Hey, c’mon people! Laziness and unprofessional attitude isn’t Rails specific, but Clifford made a valid point when saying that some parts of Rails culture ends up encouraging some mistakes. For instance: foreign keys, indexes and some checks and defaults are really a good measure, even more when your database will be shared with other applications/services. Some very important people of the Rails world are against this measures and encourages people to be against too. That’s the point, it’s not about Rails itself.
Wow! So much boring bullshit. A more proper title would be “How to ruin a blog post”.
The author’s point is exactly that: some people find these concerns boring, then sites melt down.
I’d definitely had to agree with many of these.
It’s clear, though, that you come from a very DB-centric worldview.
Linking to a tutorial on Foreign Keys in MySQL 5.0, for example, might be a nice touch.
Re: indexes - if there’s a 99% chance you’ll need them, then of course you might as well add them when creating the app. I’ve taken to doing this. The thin line between overoptimizing can be a tricky one though… =)
Most of the rest are, as you said, “people problems” endemic of many teams, not just those using Rails.
All in all, even taking over a poorly written Rails app is still much less painful (to me) than when I used to do the same with PHP, ASP, etc.
(Circa 2003 php/asp/etc - Model View Controller??? HAHAHAHAH good one… ;))
It seems like the majority of rails developers are in the code and fix mentality which is exactly the problem I have with rails: it supports bad behavior.

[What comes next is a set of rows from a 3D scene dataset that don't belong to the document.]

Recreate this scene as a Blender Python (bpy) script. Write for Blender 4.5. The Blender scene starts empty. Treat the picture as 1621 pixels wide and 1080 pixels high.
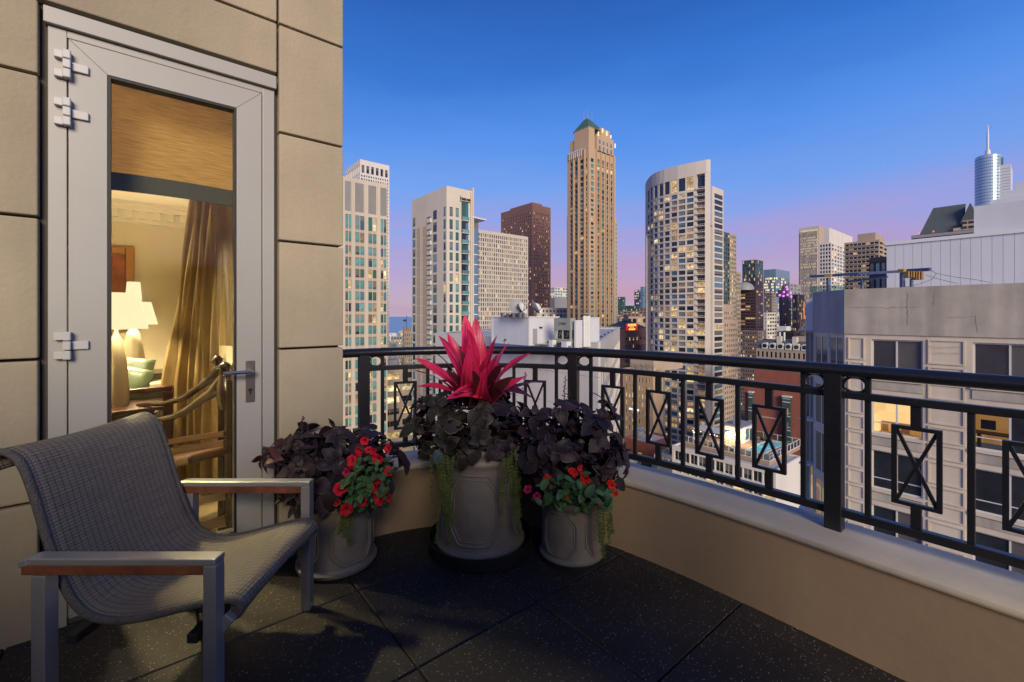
import bpy, bmesh, math, random
from mathutils import Vector, Matrix
R = math.radians
random.seed(11)
SC = bpy.context.scene
COL = SC.collection

# ------------------------------------------------------------------ camera, light, exposure
FPX, CX, HY, EYE = 700.0, 810.5, 500.0, 1.32      # focal length in photo pixels, centre column, eye-level row, eye height
cam = bpy.data.cameras.new('camera'); camo = bpy.data.objects.new('camera', cam); COL.objects.link(camo)
camo.location = (0, 0, EYE); camo.rotation_euler = (R(90), 0, 0)
cam.sensor_width = 36; cam.lens = 36 * FPX / 1621; cam.shift_y = -40 / 1621
cam.clip_start = 0.05; cam.clip_end = 60000
SC.camera = camo
SC.view_settings.view_transform = 'Standard'; SC.view_settings.look = 'None'
SC.view_settings.exposure = 0.0; SC.view_settings.gamma = 1.0; SC.view_settings.use_curve_mapping = False
SUN_DIR = Vector((0.23, -0.90, 0.35)).normalized()     # towards the afterglow
SUN_STRENGTH = 4.1

def make_world():
    w = bpy.data.worlds.new('World'); SC.world = w; w.use_nodes = True
    nt = w.node_tree; n = nt.nodes; l = nt.links; n.clear()
    out = n.new('ShaderNodeOutputWorld'); bg = n.new('ShaderNodeBackground')
    tc = n.new('ShaderNodeTexCoord'); sep = n.new('ShaderNodeSeparateXYZ'); l.new(tc.outputs['Generated'], sep.inputs[0])
    # soft uneven band heights
    mp = n.new('ShaderNodeMapping'); mp.inputs['Scale'].default_value = (1.6, 1.6, 7)
    l.new(tc.outputs['Generated'], mp.inputs[0])
    nz = n.new('ShaderNodeTexNoise'); nz.inputs['Scale'].default_value = 1.6; nz.inputs['Detail'].default_value = 5
    l.new(mp.outputs[0], nz.inputs['Vector'])
    off = n.new('ShaderNodeMath'); off.operation = 'MULTIPLY_ADD'
    l.new(nz.outputs['Fac'], off.inputs[0]); off.inputs[1].default_value = 0.10; off.inputs[2].default_value = -0.05
    add = n.new('ShaderNodeMath'); add.operation = 'ADD'; l.new(sep.outputs['Z'], add.inputs[0]); l.new(off.outputs[0], add.inputs[1])
    rp = n.new('ShaderNodeValToRGB'); l.new(add.outputs[0], rp.inputs[0])
    cr = rp.color_ramp
    stops = [(0.0, (.50, .43, .56)), (0.05, (.50, .38, .57)), (0.11, (.40, .34, .68)), (0.18, (.29, .35, .80)),
             (0.26, (.165, .35, .88)), (0.36, (.08, .275, .85)), (0.47, (.024, .17, .66)), (0.60, (.012, .095, .45)), (1.0, (.007, .055, .30))]
    cr.elements[0].position = 0; cr.elements[0].color = (*stops[0][1], 1)
    cr.elements[1].position = 1; cr.elements[1].color = (*stops[-1][1], 1)
    for p, c in stops[1:-1]:
        e = cr.elements.new(p); e.color = (*c, 1)
    # thin pink streaks low in the sky
    mp2 = n.new('ShaderNodeMapping'); mp2.inputs['Scale'].default_value = (1.3, 1.3, 11); mp2.inputs['Location'].default_value = (3.1, .4, .2)
    l.new(tc.outputs['Generated'], mp2.inputs[0])
    n2 = n.new('ShaderNodeTexNoise'); n2.inputs['Scale'].default_value = 2.2; n2.inputs['Detail'].default_value = 7; n2.inputs['Roughness'].default_value = .55
    l.new(mp2.outputs[0], n2.inputs['Vector'])
    r2 = n.new('ShaderNodeValToRGB'); l.new(n2.outputs['Fac'], r2.inputs[0])
    r2.color_ramp.elements[0].position = .44; r2.color_ramp.elements[0].color = (0, 0, 0, 1)
    r2.color_ramp.elements[1].position = .60; r2.color_ramp.elements[1].color = (1, 1, 1, 1)
    r3 = n.new('ShaderNodeValToRGB'); l.new(sep.outputs['Z'], r3.inputs[0])
    r3.color_ramp.elements[0].position = 0; r3.color_ramp.elements[0].color = (.62, .62, .62, 1)
    r3.color_ramp.elements[1].position = .27; r3.color_ramp.elements[1].color = (0, 0, 0, 1)
    mm = n.new('ShaderNodeMath'); mm.operation = 'MULTIPLY'; l.new(r2.outputs[0], mm.inputs[0]); l.new(r3.outputs[0], mm.inputs[1])
    mx = n.new('ShaderNodeMixRGB'); l.new(mm.outputs[0], mx.inputs[0]); l.new(rp.outputs[0], mx.inputs[1]); mx.inputs[2].default_value = (.58, .26, .47, 1)
    # the physical sky with the sun just set adds the afterglow round the sun's side
    sky = n.new('ShaderNodeTexSky'); sky.sky_type = 'NISHITA'; sky.sun_disc = False
    sky.sun_elevation = R(4); sky.sun_rotation = math.atan2(SUN_DIR.x, SUN_DIR.y)
    sm = n.new('ShaderNodeMixRGB'); sm.blend_type = 'ADD'; sm.inputs[0].default_value = 0.022
    l.new(mx.outputs[0], sm.inputs[1]); l.new(sky.outputs[0], sm.inputs[2])
    l.new(sm.outputs[0], bg.inputs[0]); bg.inputs[1].default_value = 0.92
    l.new(bg.outputs[0], out.inputs[0])
make_world()
sl = bpy.data.lights.new('sun', 'SUN'); sl.energy = SUN_STRENGTH; sl.angle = R(26); sl.color = (1.0, .84, .64)
so = bpy.data.objects.new('sun', sl); COL.objects.link(so); so.rotation_euler = SUN_DIR.to_track_quat('Z', 'Y').to_euler()

# ------------------------------------------------------------------ frames and rays
ANG = R(39.5)
U = Vector((math.cos(ANG), math.sin(ANG))); V = Vector((-math.sin(ANG), math.cos(ANG)))   # along the door wall / out through it
C0 = Vector((-.987, 2.603))                       # the wall's outer corner on the floor
def P(px, py, Y): return Vector(((px - CX) / FPX * Y, Y, EYE - (py - HY) / FPX * Y))
def uv(u, v): return C0 + U * u + V * v
def ray_line(px, A, D):
    """parameter t where the line A + t D crosses the sight line of photo column px"""
    r = (px - CX) / FPX
    return (r * A.y - A.x) / (D.x - r * D.y)
def zpx(py, Y): return EYE - (py - HY) / FPX * Y
def on_v(px, py, v):
    A = uv(0, v); t = ray_line(px, A, U); p = A + U * t
    return Vector((p.x, p.y, zpx(py, p.y)))

# ------------------------------------------------------------------ materials
MATS = {}
def new_mat(name):
    m = bpy.data.materials.new(name); m.use_nodes = True
    nt = m.node_tree; b = nt.nodes['Principled BSDF']; return m, nt, b
def mat(name, col, rough=.7, metal=0.0, var=.12, scale=3.0, bump=0.0, bscale=40.0, spec=.5, streak=0.0, coat=0, stain=None, objvar=0.0):
    """a principled surface with uneven tone (noise, streaks of weather) and relief"""
    if name in MATS: return MATS[name]
    m, nt, b = new_mat(name); n = nt.nodes; l = nt.links
    tc = n.new('ShaderNodeTexCoord')
    nz = n.new('ShaderNodeTexNoise'); nz.inputs['Scale'].default_value = scale; nz.inputs['Detail'].default_value = 6; nz.inputs['Roughness'].default_value = .6
    l.new(tc.outputs['Object'], nz.inputs['Vector'])
    mr = n.new('ShaderNodeMapRange'); mr.inputs['From Min'].default_value = .25; mr.inputs['From Max'].default_value = .75
    mr.inputs['To Min'].default_value = 1 - var; mr.inputs['To Max'].default_value = 1 + var
    l.new(nz.outputs['Fac'], mr.inputs['Value'])
    fac = mr.outputs[0]
    if objvar:
        oi = n.new('ShaderNodeObjectInfo'); m2 = n.new('ShaderNodeMapRange')
        m2.inputs['To Min'].default_value = 1 - objvar; m2.inputs['To Max'].default_value = 1 + objvar
        l.new(oi.outputs['Random'], m2.inputs['Value'])
        mu = n.new('ShaderNodeMath'); mu.operation = 'MULTIPLY'; l.new(fac, mu.inputs[0]); l.new(m2.outputs[0], mu.inputs[1]); fac = mu.outputs[0]
    if streak:
        mp = n.new('ShaderNodeMapping'); mp.inputs['Scale'].default_value = (scale * 1.2, scale * 1.2, scale * .12)
        l.new(tc.outputs['Object'], mp.inputs[0])
        n3 = n.new('ShaderNodeTexNoise'); n3.inputs['Scale'].default_value = 1.0; n3.inputs['Detail'].default_value = 5
        l.new(mp.outputs[0], n3.inputs['Vector'])
        m3 = n.new('ShaderNodeMapRange'); m3.inputs['From Min'].default_value = .35; m3.inputs['From Max'].default_value = .7
        m3.inputs['To Min'].default_value = 1.0; m3.inputs['To Max'].default_value = 1 - streak
        l.new(n3.outputs['Fac'], m3.inputs['Value'])
        mu = n.new('ShaderNodeMath'); mu.operation = 'MULTIPLY'; l.new(fac, mu.inputs[0]); l.new(m3.outputs[0], mu.inputs[1]); fac = mu.outputs[0]
    hs = n.new('ShaderNodeVectorMath'); hs.operation = 'SCALE'; hs.inputs[0].default_value = col[:3]; l.new(fac, hs.inputs['Scale'])
    colout = hs.outputs[0]
    if stain:
        n4 = n.new('ShaderNodeTexNoise'); n4.inputs['Scale'].default_value = scale * .35; n4.inputs['Detail'].default_value = 8
        l.new(tc.outputs['Object'], n4.inputs['Vector'])
        r4 = n.new('ShaderNodeValToRGB'); r4.color_ramp.elements[0].position = .52; r4.color_ramp.elements[1].position = .68
        r4.color_ramp.elements[0].color = (0, 0, 0, 1); r4.color_ramp.elements[1].color = (.7, .7, .7, 1)
        l.new(n4.outputs['Fac'], r4.inputs[0])
        mx = n.new('ShaderNodeMixRGB'); l.new(r4.outputs[0], mx.inputs[0]); l.new(colout, mx.inputs[1]); mx.inputs[2].default_value = (*stain, 1); colout = mx.outputs[0]
    l.new(colout, b.inputs['Base Color'])
    b.inputs['Roughness'].default_value = rough; b.inputs['Metallic'].default_value = metal; b.inputs['Specular IOR Level'].default_value = spec
    if coat: b.inputs['Coat Weight'].default_value = coat; b.inputs['Coat Roughness'].default_value = .15
    if bump:
        bn = n.new('ShaderNodeTexNoise'); bn.inputs['Scale'].default_value = bscale; bn.inputs['Detail'].default_value = 4
        l.new(tc.outputs['Object'], bn.inputs['Vector'])
        bp = n.new('ShaderNodeBump'); bp.inputs['Strength'].default_value = bump; bp.inputs['Distance'].default_value = .01
        l.new(bn.outputs['Fac'], bp.inputs['Height']); l.new(bp.outputs[0], b.inputs['Normal'])
    MATS[name] = m; return m
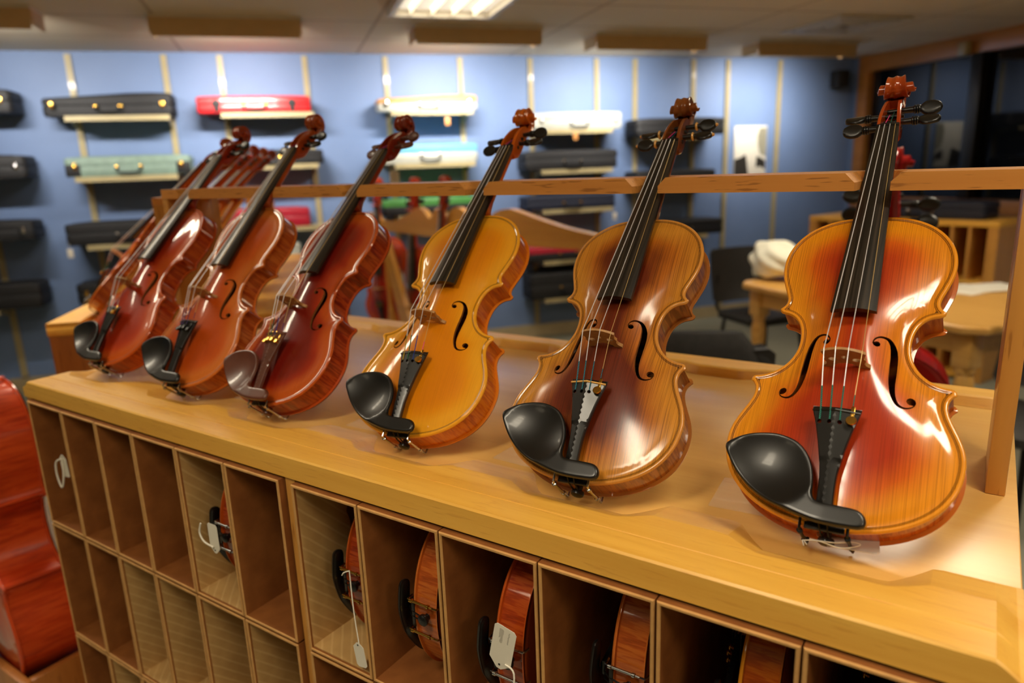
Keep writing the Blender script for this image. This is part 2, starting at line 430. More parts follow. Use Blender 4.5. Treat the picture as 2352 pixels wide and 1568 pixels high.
# ------------------------------------------------------------------ the violin, in mm: x across, y from the bottom edge up to the scroll, z out of the top
def half_outline(k=1):
    segs = [((0, 0), (54, 0), (103, 26), (103, 78), 26), ((103, 78), (103, 100), (89, 114), (86, 130), 14), ((86, 130), (85, 137), (87, 142), (92, 146), 6),
            ((92, 146), (92, 149), (90, 152), (87, 152), 3), ((87, 152), (70, 153), (51, 170), (51, 195), 16), ((51, 195), (51, 214), (58, 227), (72, 229), 13),
            ((72, 229), (75, 229), (78, 232), (77.5, 235), 3), ((77.5, 235), (73, 238), (71, 242), (72, 248), 5), ((72, 248), (76, 262), (83, 274), (83, 292), 12), ((83, 292), (83, 330), (52, 356), (14, 356), 22), ((14, 356), (9, 356), (4, 356), (0, 356), 3)]
    return np.concatenate([bez(a, b, c, d, max(2, n // k)) for a, b, c, d, n in segs] + [np.array([[0, 356.]])])
def full_outline(k=1):
    h = half_outline(k); l = h[1:-1][::-1] * np.array([-1, 1]); return np.concatenate([h, l])   # counter-clockwise
_bv = np.arange(-20, 380, 1.0)
_bs = np.interp(_bv, [0, 12, 30, 78, 110, 140, 170, 195, 220, 250, 292, 325, 345, 356], [30, 60, 84, 98, 92, 74, 55, 48, 52, 66, 78, 66, 44, 20])
_k = np.exp(-0.5 * (np.arange(-24, 25) / 8.0) ** 2); _bs = np.convolve(np.pad(_bs, 24, 'edge'), _k / _k.sum(), 'valid')
def sstep(x, a, b):
    t = np.clip((x - a) / (b - a), 0, 1); return t * t * (3 - 2 * t)
def arch(P, A):
    u, v = np.abs(P[:, 0]), P[:, 1]
    L = np.clip(1 - np.abs((v - 178) / 176) ** 2.1, 0, 1)
    x = np.clip(u / np.interp(v, _bv, _bs), 0, 1)
    x0 = 0.74; k = 2 / x0
    return A * L * np.where(x < x0, 1 - k * x * x / 2, k * x0 * (1 - x) ** 2 / (2 * (1 - x0)))
def edge_bead(D):
    return -1.9 * np.clip(1 - D / 1.3, 0, 1) ** 2 - 0.9 * sstep(D, 2.4, 5.8) + 0.9 * sstep(D, 7.5, 16)
def plate_normals(me, P, fn, n_faces, flip):
    """smooth shading normals straight from the carved arch, so reflections stay clean"""
    e = 0.6; dx = (fn(P + [e, 0]) - fn(P - [e, 0])) / (2 * e); dy = (fn(P + [0, e]) - fn(P - [0, e])) / (2 * e)
    N = np.stack([-dx, -dy, np.ones(len(P))], 1) * (-1 if flip else 1); N /= np.linalg.norm(N, axis=1)[:, None]
    ln = [(0, 0, 0)] * len(me.loops)
    for p in list(me.polygons)[:n_faces]:
        for li in p.loop_indices:
            vi = me.loops[li].vertex_index
            if vi < len(P): ln[li] = tuple(N[vi])
    me.normals_split_custom_set(ln)
def fhole():
    c = catmull([(20.3, 187.5), (19.4, 190.5), (21.8, 195.2), (27, 197.6), (32.6, 196.2), (36.4, 190), (38.2, 181), (38.9, 170), (39.3, 158), (39.8, 147), (41.6, 136), (46, 126.8), (52.2, 124.2), (58.4, 127), (60.4, 131.5)], 4)
    n = len(c); s = np.linspace(0, 1, n); w = np.interp(s, [0, 0.1, 0.25, 0.4, 0.5, 0.6, 0.78, 0.92, 1], [0.3, 0.6, 1.3, 3.0, 3.3, 3.2, 1.5, 0.6, 0.3])
    return c, w
def fhole_simple():
    """one clean loop made by sampling the union of the stem and the two eyes on a fine grid boundary"""
    c, w = fhole()
    C = np.concatenate([c, [(22.9, 188.6)], [(56.8, 132.6)]]); R = np.concatenate([np.maximum(w, 0.55), [3.1], [3.9]])
    st = 0.45; xs = np.arange(14, 66, st); ys = np.arange(118, 204, st)
    X, Y = np.meshgrid(xs, ys, indexing='ij'); F = np.full(X.shape, 1e9)
    for (a, b), (ra, rb) in zip(zip(c[:-1], c[1:]), zip(w[:-1], w[1:])):
        ab = b - a; t = np.clip(((X - a[0]) * ab[0] + (Y - a[1]) * ab[1]) / (ab @ ab), 0, 1)
        F = np.minimum(F, np.hypot(X - a[0] - t * ab[0], Y - a[1] - t * ab[1]) - np.maximum(ra + (rb - ra) * t, 0.5))
    for p, r in zip(C[-2:], R[-2:]): F = np.minimum(F, np.hypot(X - p[0], Y - p[1]) - r)
    # marching squares, following the single longest contour
    seg = {}
    def ip(p, q):
        fp, fq = F[p], F[q]; t = fp / (fp - fq)
        return ((p, q) if p < q else (q, p)), (xs[p[0]] + (xs[q[0]] - xs[p[0]]) * t, ys[p[1]] + (ys[q[1]] - ys[p[1]]) * t)
    pos = {}; adj = {}
    for i in range(len(xs) - 1):
        for j in range(len(ys) - 1):
            cs = [(i, j), (i + 1, j), (i + 1, j + 1), (i, j + 1)]; s = [F[k] < 0 for k in cs]
            if all(s) or not any(s): continue
            cr = []
            for k in range(4):
                if s[k] != s[(k + 1) % 4]:
                    key, p = ip(cs[k], cs[(k + 1) % 4]); pos[key] = p; cr.append(key)
            for a, b in ([cr] if len(cr) == 2 else [cr[:2], cr[2:]]):
                adj.setdefault(a, []).append(b); adj.setdefault(b, []).append(a)
    best = []; seen = set()
    for k0 in adj:
        if k0 in seen: continue
        lp = [k0]; seen.add(k0); cur = k0
        while True:
            nx = [k for k in adj[cur] if k not in seen]
            if not nx: break
            cur = nx[0]; seen.add(cur); lp.append(cur)
        if len(lp) > len(best): best = lp
    P = np.array([pos[k] for k in best])
    d = np.concatenate([[0], np.cumsum(np.linalg.norm(np.diff(np.concatenate([P, P[:1]]), axis=0), axis=1))])
    Q = np.concatenate([P, P[:1]]); s = np.linspace(0, d[-1], 110, endpoint=False)
    return np.stack([np.interp(s, d, Q[:, 0]), np.interp(s, d, Q[:, 1])], 1)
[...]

I remember watching a podcast interviewing the founder of Twitter (which is written in rails). This was a couple weeks after twitter came out, and when asked about the scalability of rails he merely replied, “we have an aggressive caching policy.” I’m sure everyone has heard of the uptime problems with Twitter since the release…
Excellent Article.
I believe it would have been even better if you linked to articles which discussed such things, especially #8 (since it slightly confused me)
You:
“Things like not adding indexes until they’re needed, and not enforcing FKs… these things are definitely part of Rails culture and recommended in the Agile Web Development book.”
Agile Web Development with Rails, 2nd Edition:
“It’s worth noting that this migration doesn’t define any foreign key constraints. The intertable relationships are set up simply because the developer will populate the columns productid and orderid with key values from the products and orders tables. You can also choose to establish these constraints in your migrations (and I personally recommend that you do), but the foreign key support in Rails doesn’t need them.”
“Migrations can (and probably should) define indices for tables.”